Furthermore, Venu is the kind of “skinny bundle” product for which consumers have long yearned, free of the unwanted channels that were part and parcel of the pay TV bundle for decades. Sports fans now have the option to receive much of the live sports content available via linear networks without paying the high price of a pay TV subscription — arguably these companies’ most pro-consumer move in years.

This also helps explain the hostility from Fubo, the plaintiff in the lawsuit against Venu’s co-owners. A virtual pay TV provider (also known as a virtual MVPD), Fubo asserts the media giants have “engaged in a years-long campaign to block Fubo’s innovative sports-first streaming business, resulting in significant harm to both Fubo and consumers.”

Translation: Fubo, presumably like every other pay TV distributor, would have loved to be able to offer a product like Venu and is now furious that the sports rights holders are selling it themselves.

I can’t speak to the legality, or the veracity, of the tactics Fubo claims were deployed against it — allegedly charging Fubo content licensing rates at least 50% higher than those for other distributors, for instance. But as far as Venu is concerned, Fubo’s argument that the service will hurt pay TV operators seems far stronger than its case that it will hurt consumers.

Virtual MVPDs have already been struggling to win over subscribers, with the majority of cord-cutters typically dropping out of the pay TV ecosystem entirely rather than converting from a traditional to virtual provider. With the launch of Venu, providers such as Fubo are going to be squeezed even harder, given the importance of live sports to their offerings.

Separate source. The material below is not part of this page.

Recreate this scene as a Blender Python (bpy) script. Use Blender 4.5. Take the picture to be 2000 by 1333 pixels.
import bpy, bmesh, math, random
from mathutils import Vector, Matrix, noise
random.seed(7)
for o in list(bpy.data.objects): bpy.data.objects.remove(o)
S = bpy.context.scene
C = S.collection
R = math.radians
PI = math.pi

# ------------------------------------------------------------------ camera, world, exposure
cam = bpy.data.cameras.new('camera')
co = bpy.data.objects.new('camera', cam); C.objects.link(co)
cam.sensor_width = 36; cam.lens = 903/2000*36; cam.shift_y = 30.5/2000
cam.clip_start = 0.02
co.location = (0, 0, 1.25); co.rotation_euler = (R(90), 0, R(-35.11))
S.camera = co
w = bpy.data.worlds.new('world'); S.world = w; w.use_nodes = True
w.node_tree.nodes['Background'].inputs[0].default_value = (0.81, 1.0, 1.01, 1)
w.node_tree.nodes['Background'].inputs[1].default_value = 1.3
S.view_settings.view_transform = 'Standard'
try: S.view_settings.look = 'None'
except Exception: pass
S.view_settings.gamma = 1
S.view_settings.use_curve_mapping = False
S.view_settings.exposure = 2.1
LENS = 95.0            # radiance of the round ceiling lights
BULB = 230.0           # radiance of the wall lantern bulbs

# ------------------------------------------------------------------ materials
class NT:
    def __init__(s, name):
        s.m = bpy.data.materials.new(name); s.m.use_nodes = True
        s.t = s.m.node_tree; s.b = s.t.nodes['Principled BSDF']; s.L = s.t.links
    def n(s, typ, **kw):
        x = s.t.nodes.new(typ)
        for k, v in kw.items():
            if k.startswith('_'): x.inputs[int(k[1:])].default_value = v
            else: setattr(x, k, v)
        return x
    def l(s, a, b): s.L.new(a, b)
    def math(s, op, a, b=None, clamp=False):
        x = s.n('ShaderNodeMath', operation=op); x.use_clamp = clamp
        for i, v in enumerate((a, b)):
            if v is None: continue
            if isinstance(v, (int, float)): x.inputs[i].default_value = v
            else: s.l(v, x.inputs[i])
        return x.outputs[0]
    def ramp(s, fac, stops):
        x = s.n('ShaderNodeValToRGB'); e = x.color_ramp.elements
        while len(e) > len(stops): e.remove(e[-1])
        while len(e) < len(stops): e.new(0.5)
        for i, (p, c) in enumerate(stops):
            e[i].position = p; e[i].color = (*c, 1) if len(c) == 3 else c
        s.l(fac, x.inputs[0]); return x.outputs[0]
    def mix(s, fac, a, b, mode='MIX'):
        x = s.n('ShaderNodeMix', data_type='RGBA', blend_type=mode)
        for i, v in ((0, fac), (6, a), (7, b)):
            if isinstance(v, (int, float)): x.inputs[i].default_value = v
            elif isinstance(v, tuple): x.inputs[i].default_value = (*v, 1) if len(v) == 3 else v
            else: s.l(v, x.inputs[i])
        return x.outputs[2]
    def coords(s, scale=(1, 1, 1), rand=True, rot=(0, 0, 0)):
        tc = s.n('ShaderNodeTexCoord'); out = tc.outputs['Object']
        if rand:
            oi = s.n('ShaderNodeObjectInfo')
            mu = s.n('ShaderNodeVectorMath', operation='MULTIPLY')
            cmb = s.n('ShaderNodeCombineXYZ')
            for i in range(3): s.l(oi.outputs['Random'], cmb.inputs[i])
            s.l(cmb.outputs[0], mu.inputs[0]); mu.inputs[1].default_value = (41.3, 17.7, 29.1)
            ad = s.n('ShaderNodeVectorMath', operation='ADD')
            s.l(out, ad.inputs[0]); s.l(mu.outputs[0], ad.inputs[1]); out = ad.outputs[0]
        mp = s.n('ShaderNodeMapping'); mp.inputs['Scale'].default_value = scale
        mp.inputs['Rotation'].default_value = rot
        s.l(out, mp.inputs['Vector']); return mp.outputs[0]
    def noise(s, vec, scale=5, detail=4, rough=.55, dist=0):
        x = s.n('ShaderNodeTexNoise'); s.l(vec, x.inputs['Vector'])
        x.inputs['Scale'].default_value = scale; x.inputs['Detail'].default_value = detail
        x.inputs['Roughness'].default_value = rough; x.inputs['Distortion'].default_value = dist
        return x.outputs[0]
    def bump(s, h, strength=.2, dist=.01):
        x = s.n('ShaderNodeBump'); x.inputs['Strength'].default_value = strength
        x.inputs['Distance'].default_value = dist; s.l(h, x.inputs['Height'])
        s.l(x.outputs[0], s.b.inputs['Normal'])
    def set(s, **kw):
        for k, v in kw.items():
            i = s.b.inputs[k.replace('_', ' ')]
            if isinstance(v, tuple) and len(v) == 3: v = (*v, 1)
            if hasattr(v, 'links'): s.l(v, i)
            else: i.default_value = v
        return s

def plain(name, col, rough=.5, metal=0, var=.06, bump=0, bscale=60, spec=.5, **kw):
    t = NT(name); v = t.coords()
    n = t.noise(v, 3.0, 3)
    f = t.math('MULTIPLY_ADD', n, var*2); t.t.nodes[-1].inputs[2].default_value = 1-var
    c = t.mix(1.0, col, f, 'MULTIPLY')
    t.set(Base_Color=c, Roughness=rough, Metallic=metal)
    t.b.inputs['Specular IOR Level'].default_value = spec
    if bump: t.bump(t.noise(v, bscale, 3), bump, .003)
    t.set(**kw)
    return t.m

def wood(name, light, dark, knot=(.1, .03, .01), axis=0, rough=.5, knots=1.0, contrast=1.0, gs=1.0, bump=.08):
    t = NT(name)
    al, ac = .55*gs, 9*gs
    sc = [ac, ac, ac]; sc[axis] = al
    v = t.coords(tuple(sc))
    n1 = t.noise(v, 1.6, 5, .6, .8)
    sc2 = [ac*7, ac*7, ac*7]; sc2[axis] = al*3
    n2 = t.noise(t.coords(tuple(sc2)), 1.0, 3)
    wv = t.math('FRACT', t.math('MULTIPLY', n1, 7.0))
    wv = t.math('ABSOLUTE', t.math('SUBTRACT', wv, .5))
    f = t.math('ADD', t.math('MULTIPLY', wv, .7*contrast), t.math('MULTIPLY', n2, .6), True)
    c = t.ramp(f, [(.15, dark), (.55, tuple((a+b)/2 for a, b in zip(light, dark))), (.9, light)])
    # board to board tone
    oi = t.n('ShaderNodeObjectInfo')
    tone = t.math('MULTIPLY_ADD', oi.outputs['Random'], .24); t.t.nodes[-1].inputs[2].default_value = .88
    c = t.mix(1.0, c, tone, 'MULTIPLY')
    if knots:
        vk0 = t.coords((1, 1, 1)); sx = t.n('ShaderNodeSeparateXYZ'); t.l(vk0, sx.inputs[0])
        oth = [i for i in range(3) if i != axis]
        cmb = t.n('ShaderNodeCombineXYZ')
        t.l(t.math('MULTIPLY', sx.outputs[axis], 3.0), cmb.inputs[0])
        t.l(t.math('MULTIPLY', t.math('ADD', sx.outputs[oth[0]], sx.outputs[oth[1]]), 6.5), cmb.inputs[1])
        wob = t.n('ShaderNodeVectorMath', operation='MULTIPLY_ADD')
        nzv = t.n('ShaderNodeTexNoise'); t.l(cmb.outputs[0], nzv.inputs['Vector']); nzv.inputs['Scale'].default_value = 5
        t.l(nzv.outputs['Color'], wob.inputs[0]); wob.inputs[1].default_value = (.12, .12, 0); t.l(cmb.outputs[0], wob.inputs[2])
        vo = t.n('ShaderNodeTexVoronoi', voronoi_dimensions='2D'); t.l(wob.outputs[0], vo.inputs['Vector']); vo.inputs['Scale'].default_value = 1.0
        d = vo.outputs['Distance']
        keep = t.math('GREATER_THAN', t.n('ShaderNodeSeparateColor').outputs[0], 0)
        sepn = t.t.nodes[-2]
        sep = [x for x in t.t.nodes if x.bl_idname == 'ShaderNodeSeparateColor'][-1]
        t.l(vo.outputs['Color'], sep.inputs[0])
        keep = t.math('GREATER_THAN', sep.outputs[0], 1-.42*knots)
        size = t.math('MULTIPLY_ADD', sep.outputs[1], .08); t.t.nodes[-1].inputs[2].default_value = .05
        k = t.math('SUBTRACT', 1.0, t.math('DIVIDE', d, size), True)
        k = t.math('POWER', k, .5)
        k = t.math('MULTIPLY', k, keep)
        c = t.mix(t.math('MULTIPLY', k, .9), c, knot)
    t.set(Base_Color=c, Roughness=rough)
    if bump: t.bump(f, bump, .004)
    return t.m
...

Unfortunately for Fubo, that seems unlikely to convince antitrust regulators the service is bad for the market. As sports attorney Chris Deubert told Front Office Sports when the lawsuit was first filed in February, “Antitrust law protects competition. It does not protect competitors.”

Certainly, the media giants’ anti-skinny bundle policies look much more malicious when the companies are offering such a product themselves, and perhaps a judge or jury could be persuaded that these policies constitute anticompetitive behavior in this context.

But again, this has much more to do with the potential impact on pay TV providers than potential harm to consumers. True, if Venu draws enough subscribers, price-gouging could become an issue, but there is a price ceiling on the service; raising its monthly cost higher than that of a pay TV plan would defeat its purpose.

To be sure, there are valid concerns expressed in the lawmakers’ letter, namely regarding how Venu will be operated and whether the partner companies will engage in collusive behavior. And any partnership between such large players in such an oligopolistic space should indeed be subject to legal scrutiny.

But frankly, Venu should be nowhere near the top of anyone’s antitrust priorities, least of all a Justice Department still struggling to make its case against Big Tech. To put it in football terms, this is turning into a dogpile before the play has even begun.